I'm completely with atlantaden on this. Moving to Boston 5 years ago, it has never ceased to amaze me that moderately sized projects here (Jeff mentioned Government Center Station--they shut down the whole frigging thing for YEARS for a simple renovation--yes some structural modifications, but not an overhaul by any stretch) seem to labor mightily and bring forth a mouse. Yeah, can't remember the adage, but you get my drift. We can always justify projects as involving "special Boston circumstances" and come up with a thousand site-specific reasons/constraints but, has been discussed frequently in this forum, Europe seems to get it done. Hell, Heathrow will have a third runway in the time we need to build a moving walkway to the T. :rolleyes:
 
While I agree that things take much longer than one would expect (Government Center station, Longfellow bridge etc.) - in this particular case I am with Massport.
Primarily, I don't think it makes sense to invest a ton of money into a project with suspect ROI. It's my understanding that there are some serious doubts about viability of further international expansion. And certainly not at the recent pace.
It makes sense to proceed here in such a way that you can quickly stop/cut your losses if market turns...
 
Brandenburg. Pre-construction (land-clearing) completed 2004-2005. Construction began 2006. Anyone flown into Brandenburg yet?
 
NY/NJ Port Authority is building a practically building a whole new LaGuadia airport with the first half being completed by 2020.

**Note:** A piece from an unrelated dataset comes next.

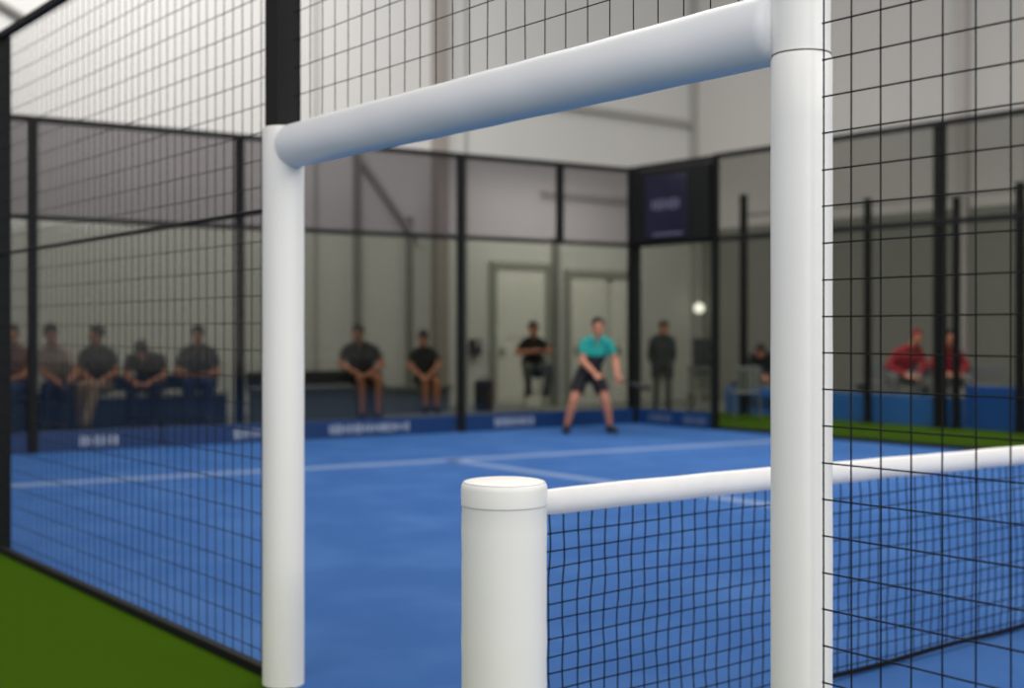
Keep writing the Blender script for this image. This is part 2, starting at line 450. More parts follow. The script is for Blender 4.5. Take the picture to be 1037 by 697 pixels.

If you believe that, I think someone at PANYNJ would literally like to sell you a bridge.
 
Brandenburg. Pre-construction (land-clearing) completed 2004-2005. Construction began 2006. Anyone flown into Brandenburg yet?

You're talking a whole new airport (Brandenberg) and if it's finished in 2018, that's 12 years, the same time as planned for the addition to Terminal E with seven gates! I mean, you can't possibly compare the two!
 
BER is a special situation. It took a while, but the airport has been done for a few years. The issue is a non code-compliant fire smoke damper system that was discovered by the fire marshal a month prior to the opening (there were flights booked to BER) and all the HVAC needed to be reworked. A fire in the central ticketing hall would have had catastrophic effects due to the way the air was being distributed.

Anyway, the Massport document says "BY 2028." It doesn't say in 2028. It won't necessarily take this much time. That's just the window they expect to construct in & likely the window that is funded.
 
I realize Brandenburg is the exception, and they keep finding design flaws. Terminal 5 at LHR took six years.

I believe Logan's terminals are largely funded by landing fees and rents. If you build gates and nobody uses them, that will look poorly on the balance sheet. The future expansion of E is predicated on international traffic at Logan growing substantially over time. Massport should not get too far ahead of that curve.